> [DATASET EXCERPT]:
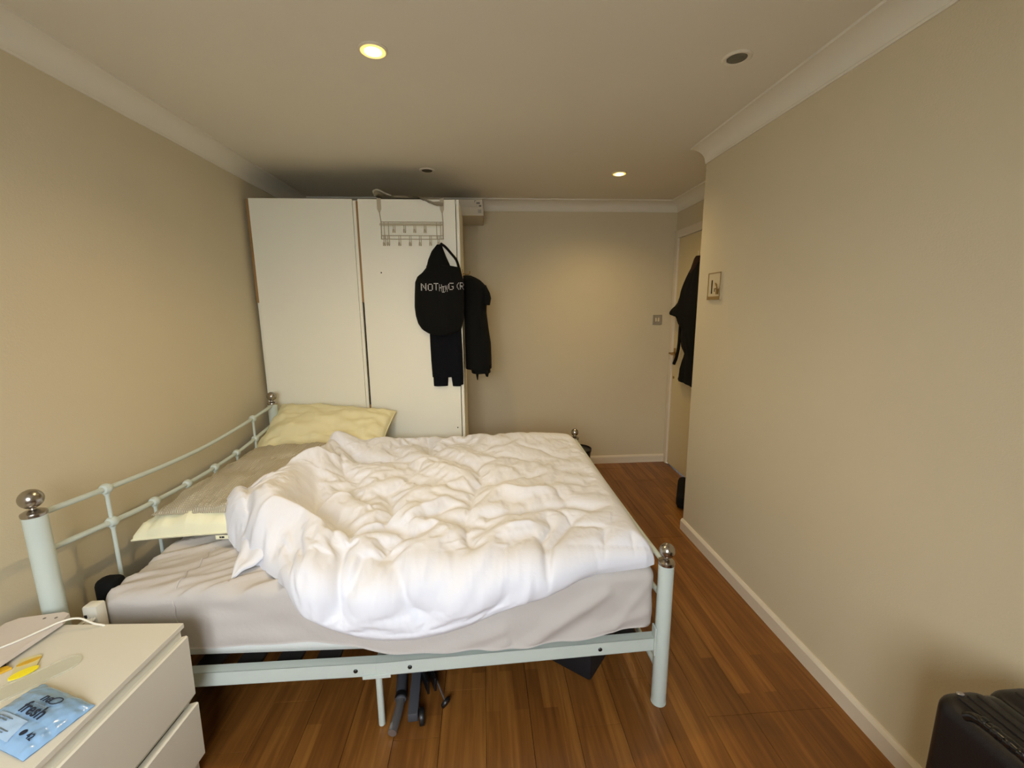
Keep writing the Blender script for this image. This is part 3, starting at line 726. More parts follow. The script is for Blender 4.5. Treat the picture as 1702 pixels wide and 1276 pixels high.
# big slanting folds where the sheet sags over the rail
for (ax, az, bx, bz, am, wd_) in ((.02, .29, .42, .49, .014, .022), (.10, .30, .36, .40, -.004, .018), (-.28, .31, .05, .40, .009, .02), (.30, .33, .57, .40, .008, .02), (-.10, .30, .06, .36, .010, .015), (.45, .36, .58, .52, .006, .016)):
    d = seg_dist(X, Z, [(ax, az), (bx, bz)]); P[:, 1] -= front*am*np.exp(-(d/wd_)**2)
P[:, 1] -= front*.012*np.exp(-((X+.12)/.30)**2)*sstep(.45, .30, Z)
right = sstep(.575, .594, X)*(1-top)
P[:, 0] += right*.006*gnoise(Y*6, Z*12, 33)
sh = mesh('fitted_sheet', P, f, M['sheet'], base=(-.33, 2.05, .30), angle=180)
# raised seam running over the bare corner and down the side
seam = []
for y in np.linspace(1.60, 1.36, 26):
    x = float(np.interp(y, [1.30, 1.40, 1.55, 1.70], [-1.045, -1.035, -1.050, -1.070]))+.006*math.sin(y*43)+.004*math.sin(y*91)
    k_ = np.argmin((P[:, 0]-x)**2+(P[:, 1]-y)**2-(P[:, 2] > .5)*1.0); seam.append((x, y, P[k_, 2]+.0015))
for z in np.linspace(.52, .375, 14):
    x = -1.030+.12*(.52-z)+.003*math.sin(z*90)
    k_ = np.argmin((P[:, 0]-x)**2+(P[:, 2]-z)**2+(P[:, 1] > 1.40)*1.0); seam.append((x, P[k_, 1]-.0015, z))
MB().tube(seam, .0036, 8).build('seam', M['sheet'], sh)
tag(sh, 'rumpled grey-beige fitted sheet stretched over the mattress', 'bed sheet')

# ------------------------------------------------------------------ pillows
def pillow(name, label, sx_, sy_, hz, material, mtx, seed, n=56, base=None, flat=.55, wr=.006, pinch=.10, crease=False, up=.56):
    s = np.linspace(-1, 1, n); s = np.sign(s)*(1-(1-np.abs(s))**1.25)
    U, V = np.meshgrid(s, s, indexing='ij')
    px_ = U*(1-pinch*(1-U**2)*0-pinch*.55*(1-np.abs(V)**2)*0)-np.sign(U)*pinch*.5*(1-V**2)*np.abs(U)**3
    py_ = V-np.sign(V)*pinch*.5*(1-U**2)*np.abs(V)**3
    h = np.clip(1-np.abs(U)**2.4, 0, 1)**flat*np.clip(1-np.abs(V)**2.4, 0, 1)**flat
    w1 = gnoise(U*3+2, V*3, seed)*wr*2+gnoise(U*8, V*5+gnoise(U*2, V*2, seed+9), seed+1)*wr
    if crease: w1 = w1-.010*np.exp(-((V-.12-.35*U)/.05)**2)*sstep(-.3, .1, U)+.006*np.exp(-((V-.22-.35*U)/.07)**2)*sstep(-.3, .1, U)
    # short puckers running in from the seam
    e = np.exp(-((1-np.maximum(np.abs(U), np.abs(V)))/.18)**2); w1 = w1+e*wr*.8*gnoise(np.where(np.abs(U) > np.abs(V), V*22, U*22), U*0, seed+3)
    top = np.stack([px_*sx_/2, py_*sy_/2, h*hz*up+w1*np.clip(h*3, 0, 1)], -1).reshape(-1, 3)
    bot = np.stack([px_*sx_/2, py_*sy_/2, -h*hz*(1-up)], -1).reshape(-1, 3)
    v = [mtx @ Vector(p) for p in np.vstack([top, bot])]
    f = grid_faces(n, n)+grid_faces(n, n, n*n, True)
    o = mesh(name, v, f, material, base=base, angle=180)
    # piped seam all round the edge
    ring = [(px_[i, 0]*sx_/2, py_[i, 0]*sy_/2) for i in range(n)]+[(px_[-1, j]*sx_/2, py_[-1, j]*sy_/2) for j in range(1, n)]+[(px_[i, -1]*sx_/2, py_[i, -1]*sy_/2) for i in range(n-2, -1, -1)]+[(px_[0, j]*sx_/2, py_[0, j]*sy_/2) for j in range(n-2, 0, -1)]
    ring.append(ring[0])
    MB().tube([mtx @ Vector((a, b2, 0)) for a, b2 in ring], .0035, 6, cap=False).build('piping', material, o)
    tag(o, label, 'pillow', 'pillows at the head of the bed'); return o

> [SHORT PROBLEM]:
With the pictures left out, restate word for word every line of the data above, from the first down to the line that contains "tag(sh, 'rumpled grey-beige".

> [REPLY TO THE TASK]:
Keep writing the Blender script for this image. This is part 3, starting at line 726. More parts follow. The script is for Blender 4.5. Treat the picture as 1702 pixels wide and 1276 pixels high.
# big slanting folds where the sheet sags over the rail
for (ax, az, bx, bz, am, wd_) in ((.02, .29, .42, .49, .014, .022), (.10, .30, .36, .40, -.004, .018), (-.28, .31, .05, .40, .009, .02), (.30, .33, .57, .40, .008, .02), (-.10, .30, .06, .36, .010, .015), (.45, .36, .58, .52, .006, .016)):
    d = seg_dist(X, Z, [(ax, az), (bx, bz)]); P[:, 1] -= front*am*np.exp(-(d/wd_)**2)
P[:, 1] -= front*.012*np.exp(-((X+.12)/.30)**2)*sstep(.45, .30, Z)
right = sstep(.575, .594, X)*(1-top)
P[:, 0] += right*.006*gnoise(Y*6, Z*12, 33)
sh = mesh('fitted_sheet', P, f, M['sheet'], base=(-.33, 2.05, .30), angle=180)
# raised seam running over the bare corner and down the side
seam = []
for y in np.linspace(1.60, 1.36, 26):
    x = float(np.interp(y, [1.30, 1.40, 1.55, 1.70], [-1.045, -1.035, -1.050, -1.070]))+.006*math.sin(y*43)+.004*math.sin(y*91)
    k_ = np.argmin((P[:, 0]-x)**2+(P[:, 1]-y)**2-(P[:, 2] > .5)*1.0); seam.append((x, y, P[k_, 2]+.0015))
for z in np.linspace(.52, .375, 14):
    x = -1.030+.12*(.52-z)+.003*math.sin(z*90)
    k_ = np.argmin((P[:, 0]-x)**2+(P[:, 2]-z)**2+(P[:, 1] > 1.40)*1.0); seam.append((x, P[k_, 1]-.0015, z))
MB().tube(seam, .0036, 8).build('seam', M['sheet'], sh)
tag(sh, 'rumpled grey-beige fitted sheet stretched over the mattress', 'bed sheet')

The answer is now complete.